Problem =>
Copy out, exactly and without additions, the lines from the one that contains "1280 pixels high." to the one that contains "small_box_items()", both ends included.

Input material =>

☆ ☆ ☆ ☆

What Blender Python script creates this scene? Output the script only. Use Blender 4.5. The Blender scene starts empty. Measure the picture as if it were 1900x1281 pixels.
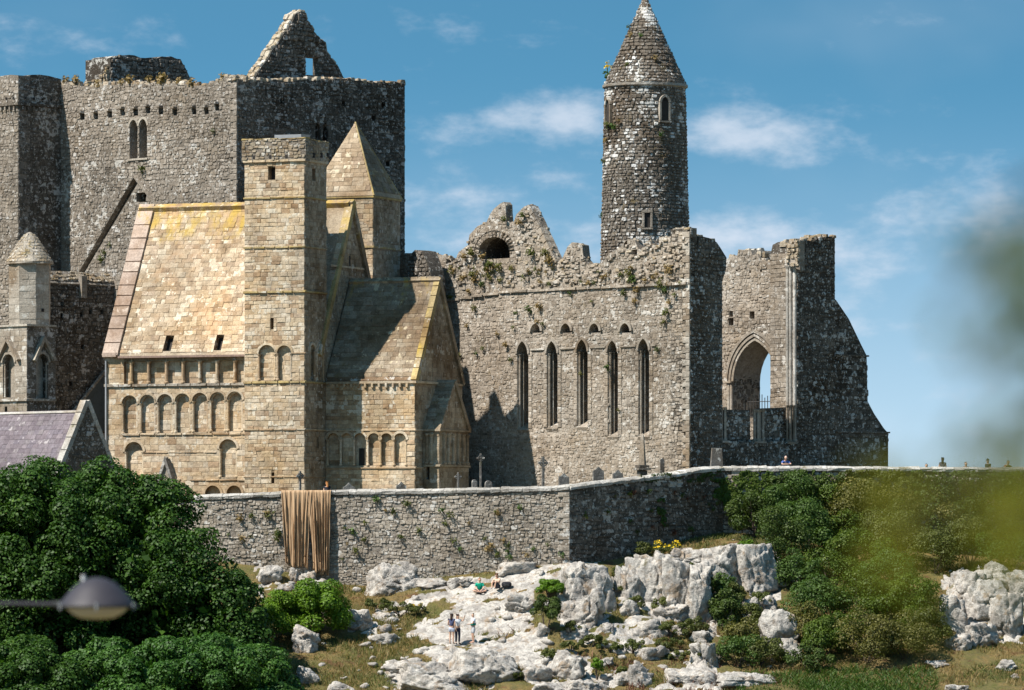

☆ ☆ ☆ ☆

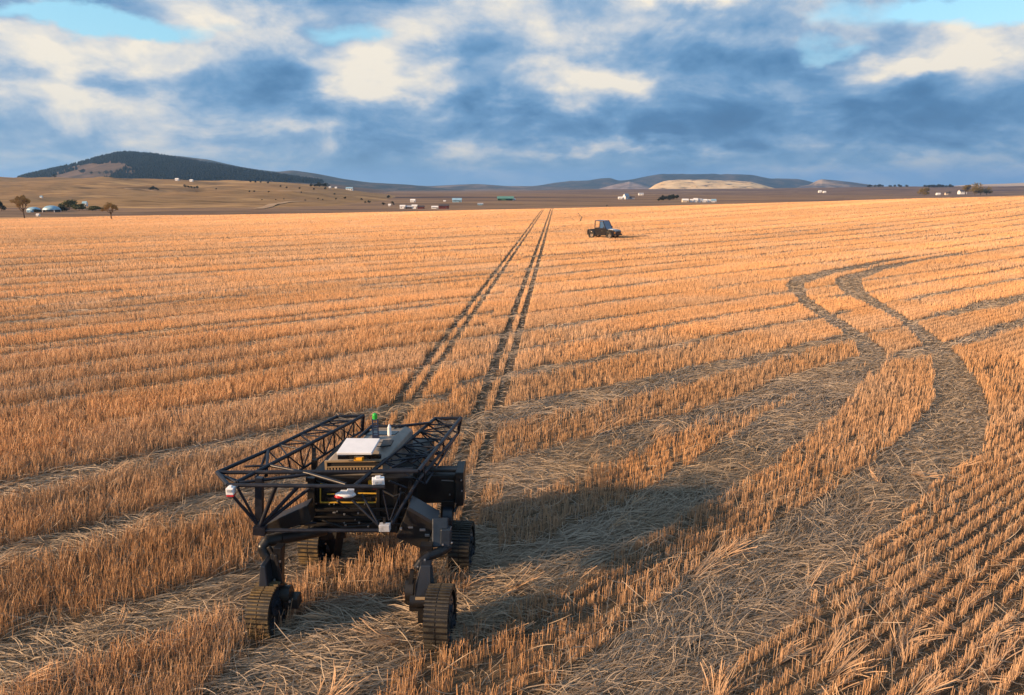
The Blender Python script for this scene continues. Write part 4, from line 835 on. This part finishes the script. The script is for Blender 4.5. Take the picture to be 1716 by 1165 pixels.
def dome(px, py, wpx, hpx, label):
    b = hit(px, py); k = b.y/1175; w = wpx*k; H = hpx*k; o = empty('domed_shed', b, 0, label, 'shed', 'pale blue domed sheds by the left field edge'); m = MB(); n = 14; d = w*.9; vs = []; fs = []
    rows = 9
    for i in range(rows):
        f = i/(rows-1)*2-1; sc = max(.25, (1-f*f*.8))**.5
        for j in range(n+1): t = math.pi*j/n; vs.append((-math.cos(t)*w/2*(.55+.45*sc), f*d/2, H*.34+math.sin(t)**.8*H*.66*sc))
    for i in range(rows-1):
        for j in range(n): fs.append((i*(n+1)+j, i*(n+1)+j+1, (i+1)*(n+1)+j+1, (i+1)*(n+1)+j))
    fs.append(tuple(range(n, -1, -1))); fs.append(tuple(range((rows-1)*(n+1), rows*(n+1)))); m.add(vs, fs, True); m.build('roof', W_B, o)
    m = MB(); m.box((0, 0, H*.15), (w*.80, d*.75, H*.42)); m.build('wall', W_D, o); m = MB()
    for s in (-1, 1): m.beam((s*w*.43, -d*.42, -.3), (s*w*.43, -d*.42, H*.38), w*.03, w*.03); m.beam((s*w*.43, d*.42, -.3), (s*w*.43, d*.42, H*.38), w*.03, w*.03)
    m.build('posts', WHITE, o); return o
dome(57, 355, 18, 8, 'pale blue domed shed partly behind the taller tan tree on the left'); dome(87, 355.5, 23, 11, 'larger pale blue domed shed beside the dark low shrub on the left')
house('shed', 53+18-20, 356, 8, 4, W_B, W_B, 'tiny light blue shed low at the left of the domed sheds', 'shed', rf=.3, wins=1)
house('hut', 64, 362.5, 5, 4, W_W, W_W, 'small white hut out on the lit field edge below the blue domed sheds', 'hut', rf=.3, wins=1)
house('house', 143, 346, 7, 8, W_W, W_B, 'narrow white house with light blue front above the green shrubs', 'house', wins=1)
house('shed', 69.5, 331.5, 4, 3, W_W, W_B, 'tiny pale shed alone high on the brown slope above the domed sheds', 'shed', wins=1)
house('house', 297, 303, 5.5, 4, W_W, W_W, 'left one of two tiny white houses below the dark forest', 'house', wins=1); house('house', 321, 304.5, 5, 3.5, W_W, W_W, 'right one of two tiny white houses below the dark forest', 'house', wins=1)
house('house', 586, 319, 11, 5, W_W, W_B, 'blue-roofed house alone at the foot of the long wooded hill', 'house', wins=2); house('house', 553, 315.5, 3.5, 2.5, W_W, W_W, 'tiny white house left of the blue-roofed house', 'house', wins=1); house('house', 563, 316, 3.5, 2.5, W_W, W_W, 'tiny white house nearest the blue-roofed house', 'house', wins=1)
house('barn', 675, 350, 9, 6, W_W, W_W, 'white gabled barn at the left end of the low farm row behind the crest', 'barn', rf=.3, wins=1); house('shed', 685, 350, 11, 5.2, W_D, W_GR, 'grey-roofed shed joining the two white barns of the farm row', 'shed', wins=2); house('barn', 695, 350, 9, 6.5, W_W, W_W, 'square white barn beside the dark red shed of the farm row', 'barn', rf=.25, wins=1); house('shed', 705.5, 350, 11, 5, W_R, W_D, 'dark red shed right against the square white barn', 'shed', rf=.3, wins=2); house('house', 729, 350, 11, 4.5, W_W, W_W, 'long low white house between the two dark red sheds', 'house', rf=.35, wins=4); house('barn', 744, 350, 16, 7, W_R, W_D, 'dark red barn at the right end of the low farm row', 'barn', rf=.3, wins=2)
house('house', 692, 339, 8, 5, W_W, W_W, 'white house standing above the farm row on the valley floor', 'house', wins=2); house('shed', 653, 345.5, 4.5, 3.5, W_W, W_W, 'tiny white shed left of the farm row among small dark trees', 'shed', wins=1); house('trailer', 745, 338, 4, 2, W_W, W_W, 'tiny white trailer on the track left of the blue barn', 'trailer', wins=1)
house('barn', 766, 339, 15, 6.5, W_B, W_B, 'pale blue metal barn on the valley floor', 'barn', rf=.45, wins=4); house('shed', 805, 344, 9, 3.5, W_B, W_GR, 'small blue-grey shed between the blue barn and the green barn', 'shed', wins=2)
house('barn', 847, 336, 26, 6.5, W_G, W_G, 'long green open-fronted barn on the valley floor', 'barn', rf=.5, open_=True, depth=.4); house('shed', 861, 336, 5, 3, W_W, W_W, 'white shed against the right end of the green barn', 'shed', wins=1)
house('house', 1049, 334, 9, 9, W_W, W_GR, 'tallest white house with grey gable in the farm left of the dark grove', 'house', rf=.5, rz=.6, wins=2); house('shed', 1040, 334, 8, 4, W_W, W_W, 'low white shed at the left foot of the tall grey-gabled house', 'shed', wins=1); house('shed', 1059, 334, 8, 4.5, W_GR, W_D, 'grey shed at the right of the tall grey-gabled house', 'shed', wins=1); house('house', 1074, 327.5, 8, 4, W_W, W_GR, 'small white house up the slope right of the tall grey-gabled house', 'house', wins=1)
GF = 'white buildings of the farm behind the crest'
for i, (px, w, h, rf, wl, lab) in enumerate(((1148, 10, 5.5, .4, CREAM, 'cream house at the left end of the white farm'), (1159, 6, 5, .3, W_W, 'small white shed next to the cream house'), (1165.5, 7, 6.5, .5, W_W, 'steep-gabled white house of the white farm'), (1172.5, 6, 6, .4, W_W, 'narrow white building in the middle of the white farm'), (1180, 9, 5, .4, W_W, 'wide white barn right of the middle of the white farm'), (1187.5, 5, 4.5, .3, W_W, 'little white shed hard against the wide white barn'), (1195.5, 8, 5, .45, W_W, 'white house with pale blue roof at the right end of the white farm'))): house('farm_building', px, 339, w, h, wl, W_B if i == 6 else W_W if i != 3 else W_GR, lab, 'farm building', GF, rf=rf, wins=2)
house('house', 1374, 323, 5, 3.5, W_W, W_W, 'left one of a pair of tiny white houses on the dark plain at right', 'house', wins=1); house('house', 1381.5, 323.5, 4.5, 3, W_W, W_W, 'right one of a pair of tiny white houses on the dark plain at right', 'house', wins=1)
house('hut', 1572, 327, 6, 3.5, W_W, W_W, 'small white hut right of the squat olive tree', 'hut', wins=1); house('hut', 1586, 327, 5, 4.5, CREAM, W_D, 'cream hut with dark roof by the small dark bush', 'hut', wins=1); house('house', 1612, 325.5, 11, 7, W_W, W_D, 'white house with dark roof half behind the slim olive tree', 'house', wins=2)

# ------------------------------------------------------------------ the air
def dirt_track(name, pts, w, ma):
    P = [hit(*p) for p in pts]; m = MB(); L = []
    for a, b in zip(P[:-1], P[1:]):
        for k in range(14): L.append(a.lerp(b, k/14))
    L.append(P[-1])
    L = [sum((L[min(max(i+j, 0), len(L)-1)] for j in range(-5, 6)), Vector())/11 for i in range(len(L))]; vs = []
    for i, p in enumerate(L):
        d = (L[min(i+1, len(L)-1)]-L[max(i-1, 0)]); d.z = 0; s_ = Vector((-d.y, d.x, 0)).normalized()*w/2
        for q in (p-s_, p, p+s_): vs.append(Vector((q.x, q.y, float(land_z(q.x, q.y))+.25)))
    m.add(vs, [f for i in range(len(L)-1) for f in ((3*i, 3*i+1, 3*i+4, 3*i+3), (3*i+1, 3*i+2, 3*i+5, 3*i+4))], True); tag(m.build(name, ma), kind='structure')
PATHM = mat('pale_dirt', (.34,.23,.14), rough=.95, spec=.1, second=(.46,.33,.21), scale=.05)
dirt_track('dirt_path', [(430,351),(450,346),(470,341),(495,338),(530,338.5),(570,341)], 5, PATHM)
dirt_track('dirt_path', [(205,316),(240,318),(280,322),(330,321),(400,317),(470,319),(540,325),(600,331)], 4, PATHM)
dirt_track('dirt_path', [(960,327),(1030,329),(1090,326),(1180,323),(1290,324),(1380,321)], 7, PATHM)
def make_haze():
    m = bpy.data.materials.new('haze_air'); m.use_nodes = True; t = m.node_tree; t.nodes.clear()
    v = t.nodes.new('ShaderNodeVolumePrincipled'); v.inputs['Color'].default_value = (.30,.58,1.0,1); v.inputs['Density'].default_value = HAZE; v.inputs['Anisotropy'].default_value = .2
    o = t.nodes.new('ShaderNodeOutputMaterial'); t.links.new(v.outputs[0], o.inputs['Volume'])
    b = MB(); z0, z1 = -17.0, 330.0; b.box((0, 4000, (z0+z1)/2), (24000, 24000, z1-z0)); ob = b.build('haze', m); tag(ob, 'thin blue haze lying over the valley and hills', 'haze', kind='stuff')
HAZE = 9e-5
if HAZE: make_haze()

☆ ☆ ☆ ☆

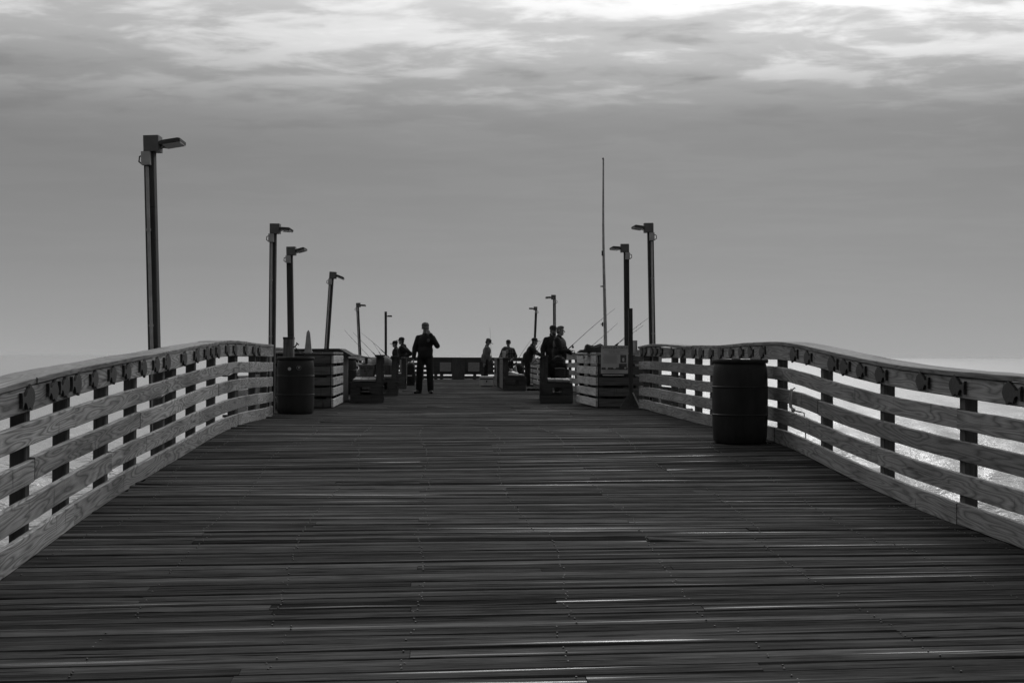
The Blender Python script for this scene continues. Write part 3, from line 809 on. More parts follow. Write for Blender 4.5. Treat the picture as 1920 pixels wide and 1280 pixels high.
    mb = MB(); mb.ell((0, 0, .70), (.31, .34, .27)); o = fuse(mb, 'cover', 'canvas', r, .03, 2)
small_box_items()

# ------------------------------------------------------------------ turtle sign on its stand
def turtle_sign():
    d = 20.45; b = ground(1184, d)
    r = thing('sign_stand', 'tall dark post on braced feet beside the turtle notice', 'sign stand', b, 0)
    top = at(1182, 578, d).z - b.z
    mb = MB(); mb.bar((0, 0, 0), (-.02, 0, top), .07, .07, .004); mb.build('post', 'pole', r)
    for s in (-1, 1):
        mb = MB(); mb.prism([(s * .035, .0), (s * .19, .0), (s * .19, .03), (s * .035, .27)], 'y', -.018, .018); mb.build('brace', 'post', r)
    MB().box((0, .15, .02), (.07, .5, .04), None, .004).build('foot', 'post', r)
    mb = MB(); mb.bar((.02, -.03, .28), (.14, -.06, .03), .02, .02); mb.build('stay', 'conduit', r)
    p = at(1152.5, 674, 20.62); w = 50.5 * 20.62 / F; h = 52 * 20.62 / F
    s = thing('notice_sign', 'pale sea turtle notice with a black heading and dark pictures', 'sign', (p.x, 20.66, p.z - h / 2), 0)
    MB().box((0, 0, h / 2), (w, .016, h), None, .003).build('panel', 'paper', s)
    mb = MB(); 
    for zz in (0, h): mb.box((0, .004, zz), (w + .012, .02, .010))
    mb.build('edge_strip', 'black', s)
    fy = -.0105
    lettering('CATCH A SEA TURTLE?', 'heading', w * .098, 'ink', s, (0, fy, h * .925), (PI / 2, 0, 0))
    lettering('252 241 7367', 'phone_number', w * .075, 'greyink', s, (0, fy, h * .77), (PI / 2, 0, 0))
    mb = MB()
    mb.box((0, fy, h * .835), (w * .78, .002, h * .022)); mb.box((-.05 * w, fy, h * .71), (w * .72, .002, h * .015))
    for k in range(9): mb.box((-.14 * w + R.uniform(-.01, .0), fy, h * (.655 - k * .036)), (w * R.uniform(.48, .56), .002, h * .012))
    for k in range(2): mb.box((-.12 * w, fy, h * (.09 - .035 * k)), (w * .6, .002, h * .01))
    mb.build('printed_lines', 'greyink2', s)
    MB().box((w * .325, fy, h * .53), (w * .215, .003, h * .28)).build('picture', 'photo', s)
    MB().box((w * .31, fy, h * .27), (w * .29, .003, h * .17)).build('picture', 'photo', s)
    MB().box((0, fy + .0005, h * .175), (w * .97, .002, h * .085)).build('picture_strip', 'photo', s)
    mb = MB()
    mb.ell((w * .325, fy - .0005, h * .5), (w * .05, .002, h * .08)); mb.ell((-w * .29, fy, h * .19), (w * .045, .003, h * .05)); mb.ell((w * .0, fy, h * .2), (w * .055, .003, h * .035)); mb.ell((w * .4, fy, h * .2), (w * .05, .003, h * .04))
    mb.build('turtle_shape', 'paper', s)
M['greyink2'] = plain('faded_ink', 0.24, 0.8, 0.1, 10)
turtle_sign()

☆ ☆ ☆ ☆

Task solution =>
The Blender Python script for this scene continues. Write part 3, from line 809 on. More parts follow. Write for Blender 4.5. Treat the picture as 1920 pixels wide and 1280 pixels high.
    mb = MB(); mb.ell((0, 0, .70), (.31, .34, .27)); o = fuse(mb, 'cover', 'canvas', r, .03, 2)
small_box_items()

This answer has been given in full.